Guncrazy Review

Guncrazy
Anita (Barrymore) is pure white trash, bored and used in small-town America. Developing a penpal relationship with ex-con Howard (James LeGros), she murders her abusive stepfather and steps out with new man Howard on a wild and murderous downward spiral.

by Kim Newman |
Published on
Release Date:

01 Jan 1992

Running Time:

92 minutes

Certificate:

15

Original Title:

Guncrazy

Set against the kind of down-at-heel trailer park rarely seen in recent American cinema, this powerful and unexpectedly good low-budgeter seems decades away from the staple wish-fulfilment fantasy of most 90s teen movies. Rooted in the ambiguously doomed 70s spirit of Badlands or Thieves Like Us, with a few Thelma & Louise licks thrown in for good measure, this has a title no doubt intentionally identical to Gun Crazy, the 1949 offering that, along with They Live By Night, inaugurated the killer couple-on-the-road movie.

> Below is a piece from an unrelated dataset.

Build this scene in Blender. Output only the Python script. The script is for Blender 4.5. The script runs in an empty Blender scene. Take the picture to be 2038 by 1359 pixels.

Anita (Barrymore), a dirt-poor schoolgirl unaffectionately known as "the sperm bank", enters into a remarkably pure but dangerous relationship with pen-pal James Le Gros, a gun-happy and none-too-bright convict. After learning how to use a gun in preparation for her first meeting with her dream guy, Anita murders her mother's sexually abusive boyfriend (Dallesandro) almost for the practice, and when her parolled man comes to town, circumstances force them into further killing. In Bonnie And Clyde mode, the well-intentioned outlaws (when they try to rob a bar, the customers plead poverty and the pair feel obliged to give back the money) dash across country to find Anita's mother, a junkie hooker.

The downbeat storyline is familiar right to the gloomy ending, but the script is tough and gritty (Barrymore's most romantic line is "you can come in my mouth") and all the supporting cast are excellent. Michael Ironside and Billy Drago, usually seen as psycho villains, here show they can act, as a probation officer and a snake-handling preacher respectively, while lone Skye turns in another weirdly stoned cameo as Ironside's airhead daughter. Director Davis does especially good work with the pouting Barrymore, who successfully broke into the adult phase of her career.

Tough and gritty, and featuring Barrymore's graduation from teen starlet to can-act movie star, Guncrazy has much to recommend it.